• WORK INSTRUCTIONS: Quote the records below in full, exactly as given, with the images taken out.

• DATA FOR THIS EXERCISE:
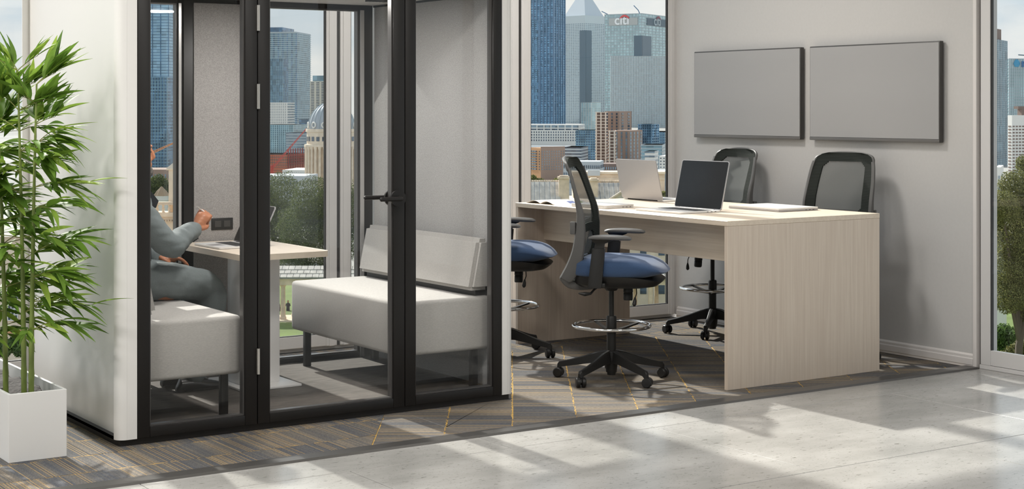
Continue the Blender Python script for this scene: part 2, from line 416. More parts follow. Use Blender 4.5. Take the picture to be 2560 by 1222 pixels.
# the office is glazed on the left too
gl = sempty('wall_left')
for k in range(9):
    ya, yb = YB-.02-1.32*k-1.32, YB-.02-1.32*k
    frm = G(); frm.box(-3.1, -3, ya, ya+.09, 0, CEIL); frm.box(-3.1, -3, yb-.09, yb, 0, CEIL); frm.box(-3.1, -3, ya+.09, yb-.09, 0, .1); frm.box(-3.1, -3, ya+.09, yb-.09, CEIL-.09, CEIL)
    fo = frm.build('window_frame', M_winframe, gl, smooth=False)
    G().box(-3.055, -3.047, ya+.085, yb-.085, .095, CEIL-.085).build('glass_pane', M_glass, fo, smooth=False)
struct(G().box(-3.2, XW+.2, -3.2, -3, 0, CEIL).build('wall_front', MATS['plain_wall'], smooth=False))
struct(G().box(-3.2, XW+.2, -3.2, YB+.1, CEIL, CEIL+.25).build('ceiling', M_ceil, smooth=False))
bb = G().prism([(XW, 0), (XW-.013, 0), (XW-.013, .012), (XW-.016, .016), (XW-.016, .05), (XW-.012, .056), (XW-.012, .07), (XW-.004, .078), (XW, .08)], 6.252, YB-.02, 'y')
struct(bb.build('baseboard_right', M_trim, smooth=False))

# --- window wall at y = YB, and glazing on the x = XW side nearer the camera
def window_y(n, x0, x1):
    z1 = CEIL-.02; r = sempty(f'window_{n}')
    s = .088; h = .1
    G().box(x0, x1, YB+.03, YB+.12, 0, .022).build('sill_plate', M_winframe, r, smooth=False)
    a = .012
    for xa, xb in ((x0+a, x0+s), (x1-s, x1-a)):
        q = G().box(xa, xb, YB, YB+.034, .022, z1, .004)
        q.box(xa+.02, xb-.02, YB-.004, YB+.004, .022, z1, .0015)
        q.build('sash_stile', M_winframe, r, smooth=False)
    G().box(x0+s, x1-s, YB+.002, YB+.033, .024, h, .003).build('sash_rail', M_winframe, r, smooth=False)
    G().box(x0+s, x1-s, YB+.002, YB+.033, z1-.09, z1, .003).build('sash_rail', M_winframe, r, smooth=False)
    k = G()
    for xa, xb in ((x0+s, x0+s+.005), (x1-s-.005, x1-s)): k.box(xa, xb, YB+.006, YB+.03, h, z1-.09)
    k.box(x0+s, x1-s, YB+.006, YB+.03, h, h+.005); k.build('gasket', M_gasket, r, smooth=False)
    G().box(x0-.012 if n > 1 else x0, x0+.012, YB+.012, YB+.05, .022, z1).build('mullion_gap', M_gasket, r, smooth=False)
    G().box(x0+s+.002, x1-s-.002, YB+.014, YB+.022, h-.005, z1-.085).build('glass_pane', M_glass, r, smooth=False)
edges = [-2.915, -1.515, -.115, 1.285, 2.685-.8+.0, 3.285, 4.685, 6.085, 7.475]
edges = [-2.315, -.915, .485, 1.885, 3.285, 4.685, 6.085, 7.485]
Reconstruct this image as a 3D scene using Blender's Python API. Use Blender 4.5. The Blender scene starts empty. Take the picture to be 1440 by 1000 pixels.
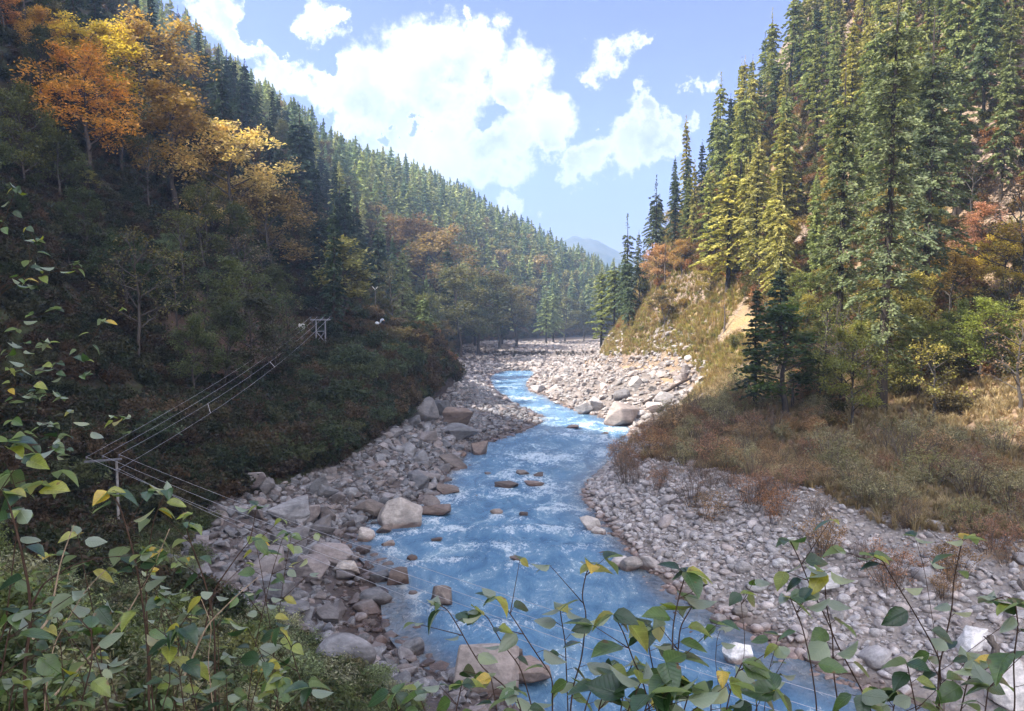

• TASK SOLUTION:
Continue the Blender Python script for this scene: part 2, from line 416. More parts follow. Use Blender 4.5. Take the picture to be 2560 by 1222 pixels.
# the office is glazed on the left too
gl = sempty('wall_left')
for k in range(9):
    ya, yb = YB-.02-1.32*k-1.32, YB-.02-1.32*k
    frm = G(); frm.box(-3.1, -3, ya, ya+.09, 0, CEIL); frm.box(-3.1, -3, yb-.09, yb, 0, CEIL); frm.box(-3.1, -3, ya+.09, yb-.09, 0, .1); frm.box(-3.1, -3, ya+.09, yb-.09, CEIL-.09, CEIL)
    fo = frm.build('window_frame', M_winframe, gl, smooth=False)
    G().box(-3.055, -3.047, ya+.085, yb-.085, .095, CEIL-.085).build('glass_pane', M_glass, fo, smooth=False)
struct(G().box(-3.2, XW+.2, -3.2, -3, 0, CEIL).build('wall_front', MATS['plain_wall'], smooth=False))
struct(G().box(-3.2, XW+.2, -3.2, YB+.1, CEIL, CEIL+.25).build('ceiling', M_ceil, smooth=False))
bb = G().prism([(XW, 0), (XW-.013, 0), (XW-.013, .012), (XW-.016, .016), (XW-.016, .05), (XW-.012, .056), (XW-.012, .07), (XW-.004, .078), (XW, .08)], 6.252, YB-.02, 'y')
struct(bb.build('baseboard_right', M_trim, smooth=False))

# --- window wall at y = YB, and glazing on the x = XW side nearer the camera
def window_y(n, x0, x1):
    z1 = CEIL-.02; r = sempty(f'window_{n}')
    s = .088; h = .1
    G().box(x0, x1, YB+.03, YB+.12, 0, .022).build('sill_plate', M_winframe, r, smooth=False)
    a = .012
    for xa, xb in ((x0+a, x0+s), (x1-s, x1-a)):
        q = G().box(xa, xb, YB, YB+.034, .022, z1, .004)
        q.box(xa+.02, xb-.02, YB-.004, YB+.004, .022, z1, .0015)
        q.build('sash_stile', M_winframe, r, smooth=False)
    G().box(x0+s, x1-s, YB+.002, YB+.033, .024, h, .003).build('sash_rail', M_winframe, r, smooth=False)
    G().box(x0+s, x1-s, YB+.002, YB+.033, z1-.09, z1, .003).build('sash_rail', M_winframe, r, smooth=False)
    k = G()
    for xa, xb in ((x0+s, x0+s+.005), (x1-s-.005, x1-s)): k.box(xa, xb, YB+.006, YB+.03, h, z1-.09)
    k.box(x0+s, x1-s, YB+.006, YB+.03, h, h+.005); k.build('gasket', M_gasket, r, smooth=False)
    G().box(x0-.012 if n > 1 else x0, x0+.012, YB+.012, YB+.05, .022, z1).build('mullion_gap', M_gasket, r, smooth=False)
    G().box(x0+s+.002, x1-s-.002, YB+.014, YB+.022, h-.005, z1-.085).build('glass_pane', M_glass, r, smooth=False)
edges = [-2.915, -1.515, -.115, 1.285, 2.685-.8+.0, 3.285, 4.685, 6.085, 7.475]
edges = [-2.315, -.915, .485, 1.885, 3.285, 4.685, 6.085, 7.485]
Reconstruct this image as a 3D scene using Blender's Python API. Use Blender 4.5. The Blender scene starts empty. Take the picture to be 1440 by 1000 pixels.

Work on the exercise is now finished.